Women Warriors

Women Warriors: Tomoe Gozen

Women Warriors is a series that puts the spotlight on Japanese women who have left their mark on history. Many formidable Japanese women could be found among the onna bugeisha, female fighters who became a force to be reckoned with on the battlefield. One of the most badass onna bugeisha happened to be a 12th century woman called Tomoe Gozen.

The wife of Minamoto no Yoshinaka, Gozen earned a reputation as a legendary warrior during the Genpei War. Gozen’s story took place at a time of great social upheaval, making it an even more inspiring tale.

Standing in the face of overwhelming odds

Gozen grew up during one of the most turbulent times in the history of Japan. The Genpei War ravaged the country from 1180 until 1185 and pitted the Taira clan against the Minamoto clan. The civil war forced other clans to decide between the two houses and Gozen’s family chose the Minamoto.

While sources contradict each other on the nature of Gozen’s life, there are a few key elements that they agree on. After Gozen married Minamoto no Yoshinaka, she served with him in the Genpei War and her fighting skills were undeniable.  One of her most famous exploits involved her leading a group of 300 Minamoto samurai against a force of 6000 Taira soldiers and emerged victorious as one of only five survivors.

Her prowess was immortalised in the Tale of Heike, which recounted the Genpei War in vivid detail.

“Tomoe was especially beautiful, with white skin, long hair, and charming features. She was also a remarkably strong archer, and as a swordswoman she was a warrior worth a thousand, ready to confront a demon or a god, mounted or on foot. She handled unbroken horses with superb skill; she rode unscathed down perilous descents. Whenever a battle was imminent, Yoshinaka sent her out as his first captain, equipped with strong armour, an oversized sword, and a mighty bow; and she performed more deeds of valour than any of his other warriors.”

Nowhere was her bravery better exemplified than at the Battle of Awazu in 1184. By this time, the Minamoto forces had ousted the Taira clan and Yoshinaka was poised to become shogun. However, his cousin Yoritomo wanted to take control himself, which prompted a battle between them.

Despite Yoshinaka’s forces being outnumbered and overwhelmed, Gozen fought like a demon to protect her lord and lover. It’s claimed that she rode alone into a pack of thirty warriors and beheaded the strongest of them.

After Yoshinaka’s forces came down to the last men, he ordered Gozen to leave the battlefield because he did not wish to die alongside a woman. Despite being reluctant to disobey, Gozen agreed, but not before beheading Uchida Ieoyshi, the man who tried to capture her after the Battle of Awazu.

The fate of the warrior worth a thousand

There are various stories that describe what happened to Gozen in the years after Yoshinaka’s defeat. One story tells of how she was captured by Yoritomo’s henchman, Wada Yoshimori, and forced to be his concubine. Another story depicts her as becoming a Buddhist nun, reciting sutras in Yoshinaka’s name until she passed away at the age of 91. A third tale tells of how Gozen killed Yoshinaka’s murderers, stole back his head and walked out into the sea with it to drown.
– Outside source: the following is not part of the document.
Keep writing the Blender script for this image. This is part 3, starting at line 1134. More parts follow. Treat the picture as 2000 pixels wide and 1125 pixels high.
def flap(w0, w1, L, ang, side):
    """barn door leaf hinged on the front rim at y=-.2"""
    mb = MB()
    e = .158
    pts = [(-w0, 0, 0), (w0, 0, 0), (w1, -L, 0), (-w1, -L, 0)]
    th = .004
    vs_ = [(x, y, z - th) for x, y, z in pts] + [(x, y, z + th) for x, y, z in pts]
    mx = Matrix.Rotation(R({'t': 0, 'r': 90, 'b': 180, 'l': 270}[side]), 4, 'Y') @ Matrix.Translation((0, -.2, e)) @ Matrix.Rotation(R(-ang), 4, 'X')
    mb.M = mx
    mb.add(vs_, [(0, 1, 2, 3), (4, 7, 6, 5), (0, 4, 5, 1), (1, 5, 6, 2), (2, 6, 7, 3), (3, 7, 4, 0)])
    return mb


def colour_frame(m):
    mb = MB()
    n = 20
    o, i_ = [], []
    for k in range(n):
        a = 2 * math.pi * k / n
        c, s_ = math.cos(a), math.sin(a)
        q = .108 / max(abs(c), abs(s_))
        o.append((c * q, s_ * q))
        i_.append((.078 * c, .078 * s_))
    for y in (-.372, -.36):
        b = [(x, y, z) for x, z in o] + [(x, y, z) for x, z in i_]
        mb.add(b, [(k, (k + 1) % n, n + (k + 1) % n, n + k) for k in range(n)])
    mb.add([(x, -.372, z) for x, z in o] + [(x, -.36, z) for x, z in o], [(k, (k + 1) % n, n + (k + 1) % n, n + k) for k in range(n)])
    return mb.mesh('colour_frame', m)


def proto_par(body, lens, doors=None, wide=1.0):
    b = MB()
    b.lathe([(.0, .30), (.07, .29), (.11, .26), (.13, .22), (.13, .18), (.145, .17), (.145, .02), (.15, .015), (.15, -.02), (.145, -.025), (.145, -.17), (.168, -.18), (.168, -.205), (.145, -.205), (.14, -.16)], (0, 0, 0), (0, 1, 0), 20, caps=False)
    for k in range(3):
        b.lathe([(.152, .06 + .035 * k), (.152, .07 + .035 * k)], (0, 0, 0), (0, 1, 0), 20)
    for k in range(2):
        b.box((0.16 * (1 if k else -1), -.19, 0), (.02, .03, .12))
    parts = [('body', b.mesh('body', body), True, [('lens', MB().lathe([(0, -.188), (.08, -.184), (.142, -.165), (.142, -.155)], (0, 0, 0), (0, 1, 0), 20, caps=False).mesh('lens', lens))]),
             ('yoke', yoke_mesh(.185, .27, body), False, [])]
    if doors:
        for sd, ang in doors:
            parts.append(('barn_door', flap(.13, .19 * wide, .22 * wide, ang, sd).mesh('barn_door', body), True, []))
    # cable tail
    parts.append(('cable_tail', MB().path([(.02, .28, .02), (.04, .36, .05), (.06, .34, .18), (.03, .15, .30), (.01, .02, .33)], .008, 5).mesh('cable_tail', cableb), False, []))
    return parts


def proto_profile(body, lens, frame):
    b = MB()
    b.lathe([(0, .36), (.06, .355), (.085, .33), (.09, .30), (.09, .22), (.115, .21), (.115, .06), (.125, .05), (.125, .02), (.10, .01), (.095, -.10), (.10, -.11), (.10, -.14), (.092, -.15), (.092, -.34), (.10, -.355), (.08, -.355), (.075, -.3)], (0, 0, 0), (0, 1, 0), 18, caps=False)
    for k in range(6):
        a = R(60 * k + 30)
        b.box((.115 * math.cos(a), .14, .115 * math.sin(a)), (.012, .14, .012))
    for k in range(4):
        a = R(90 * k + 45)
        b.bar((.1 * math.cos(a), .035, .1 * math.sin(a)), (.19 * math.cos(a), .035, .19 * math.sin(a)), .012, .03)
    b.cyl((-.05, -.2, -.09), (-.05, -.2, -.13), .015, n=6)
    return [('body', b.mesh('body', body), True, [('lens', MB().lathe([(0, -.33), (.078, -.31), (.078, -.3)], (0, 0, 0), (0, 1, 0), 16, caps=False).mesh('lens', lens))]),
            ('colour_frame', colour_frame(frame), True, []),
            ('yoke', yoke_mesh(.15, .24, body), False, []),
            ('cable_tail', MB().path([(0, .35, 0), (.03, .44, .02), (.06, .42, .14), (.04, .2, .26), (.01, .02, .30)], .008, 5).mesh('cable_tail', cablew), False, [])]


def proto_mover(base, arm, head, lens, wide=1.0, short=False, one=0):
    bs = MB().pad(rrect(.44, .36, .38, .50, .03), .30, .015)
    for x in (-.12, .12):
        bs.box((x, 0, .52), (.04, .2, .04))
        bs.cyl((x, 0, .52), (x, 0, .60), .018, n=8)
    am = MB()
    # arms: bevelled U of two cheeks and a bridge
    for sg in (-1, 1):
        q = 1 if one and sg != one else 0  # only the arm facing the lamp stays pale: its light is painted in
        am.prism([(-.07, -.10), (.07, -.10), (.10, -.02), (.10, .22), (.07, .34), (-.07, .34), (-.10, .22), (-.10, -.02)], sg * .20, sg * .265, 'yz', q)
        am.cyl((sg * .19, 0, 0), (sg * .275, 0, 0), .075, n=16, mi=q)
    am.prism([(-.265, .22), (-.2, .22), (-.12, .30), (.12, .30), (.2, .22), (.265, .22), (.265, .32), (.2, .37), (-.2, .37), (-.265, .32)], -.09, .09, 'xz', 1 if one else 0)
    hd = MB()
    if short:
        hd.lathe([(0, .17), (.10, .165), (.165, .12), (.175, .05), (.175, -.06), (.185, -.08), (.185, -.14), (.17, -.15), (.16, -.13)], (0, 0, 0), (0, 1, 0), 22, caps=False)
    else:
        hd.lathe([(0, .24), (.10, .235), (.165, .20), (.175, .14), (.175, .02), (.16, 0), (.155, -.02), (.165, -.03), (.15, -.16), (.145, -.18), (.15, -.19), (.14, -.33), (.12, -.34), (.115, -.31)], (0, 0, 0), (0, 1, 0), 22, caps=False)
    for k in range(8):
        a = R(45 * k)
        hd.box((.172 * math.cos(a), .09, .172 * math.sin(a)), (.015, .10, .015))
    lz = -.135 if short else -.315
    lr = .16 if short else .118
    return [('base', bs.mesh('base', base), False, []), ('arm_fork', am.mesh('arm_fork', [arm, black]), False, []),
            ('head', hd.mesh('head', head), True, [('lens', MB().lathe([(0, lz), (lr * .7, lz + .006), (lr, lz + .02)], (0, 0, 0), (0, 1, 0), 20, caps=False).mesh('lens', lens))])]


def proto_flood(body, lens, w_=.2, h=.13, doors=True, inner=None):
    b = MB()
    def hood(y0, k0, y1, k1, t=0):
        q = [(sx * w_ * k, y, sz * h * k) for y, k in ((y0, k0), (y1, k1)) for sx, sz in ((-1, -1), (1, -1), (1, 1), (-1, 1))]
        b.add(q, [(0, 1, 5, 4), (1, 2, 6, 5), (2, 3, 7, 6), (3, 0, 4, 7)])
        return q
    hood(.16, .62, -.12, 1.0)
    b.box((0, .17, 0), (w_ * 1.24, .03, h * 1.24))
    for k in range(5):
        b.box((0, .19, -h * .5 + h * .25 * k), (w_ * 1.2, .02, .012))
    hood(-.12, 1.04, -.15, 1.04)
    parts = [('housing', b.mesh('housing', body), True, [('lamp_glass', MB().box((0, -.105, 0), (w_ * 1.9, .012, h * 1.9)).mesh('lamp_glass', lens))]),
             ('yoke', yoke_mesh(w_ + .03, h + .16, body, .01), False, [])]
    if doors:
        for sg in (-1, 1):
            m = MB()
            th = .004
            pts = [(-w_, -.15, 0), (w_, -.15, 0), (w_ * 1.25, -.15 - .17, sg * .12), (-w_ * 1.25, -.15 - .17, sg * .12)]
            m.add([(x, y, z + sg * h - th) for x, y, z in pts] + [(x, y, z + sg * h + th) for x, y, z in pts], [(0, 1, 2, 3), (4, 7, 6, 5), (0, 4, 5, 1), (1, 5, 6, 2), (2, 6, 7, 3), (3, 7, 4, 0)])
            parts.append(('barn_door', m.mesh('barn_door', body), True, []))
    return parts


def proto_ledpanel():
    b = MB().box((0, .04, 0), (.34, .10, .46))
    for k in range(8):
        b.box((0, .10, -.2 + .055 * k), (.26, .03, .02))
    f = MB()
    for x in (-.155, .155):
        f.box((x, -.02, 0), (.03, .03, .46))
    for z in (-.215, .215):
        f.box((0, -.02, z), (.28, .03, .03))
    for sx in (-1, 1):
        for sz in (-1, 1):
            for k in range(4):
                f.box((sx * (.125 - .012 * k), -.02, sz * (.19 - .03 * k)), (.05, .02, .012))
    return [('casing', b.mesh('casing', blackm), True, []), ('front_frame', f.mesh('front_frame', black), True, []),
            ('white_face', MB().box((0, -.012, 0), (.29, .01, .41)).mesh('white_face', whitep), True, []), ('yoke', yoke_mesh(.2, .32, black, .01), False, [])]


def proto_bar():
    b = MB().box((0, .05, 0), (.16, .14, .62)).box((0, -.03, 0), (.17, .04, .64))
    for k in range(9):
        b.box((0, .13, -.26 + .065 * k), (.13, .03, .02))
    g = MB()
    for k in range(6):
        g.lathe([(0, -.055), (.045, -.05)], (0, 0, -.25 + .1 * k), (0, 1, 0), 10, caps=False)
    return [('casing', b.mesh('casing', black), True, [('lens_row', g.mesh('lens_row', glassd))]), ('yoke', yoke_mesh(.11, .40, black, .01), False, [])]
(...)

Whatever her fate, Gozen has left behind a legacy that continues to be celebrated in the modern day. Her story is honoured during the annual Jidai Matsuri (Festival of the Ages) in Kyoto. Taking place on October 22nd, the festival reenacts the movement of the Japanese capital from Kyoto to Tokyo and depicts several important historical figures, including Gozen.

A statue of Gozen can also be found keeping watch at Tokuonji temple, the family mausoleum of Yoshinaka. Neither Gozen or Yoshinaka’s body can be found at the temple, but it is an excellent place for soaking up the history of the local area.

With her fighting skills, bravery and knack for leadership, there’s no doubt that Tomoe Gozen has become synonymous with the image of the onna bugeisha. She’ll continue to inspire generations for years to come.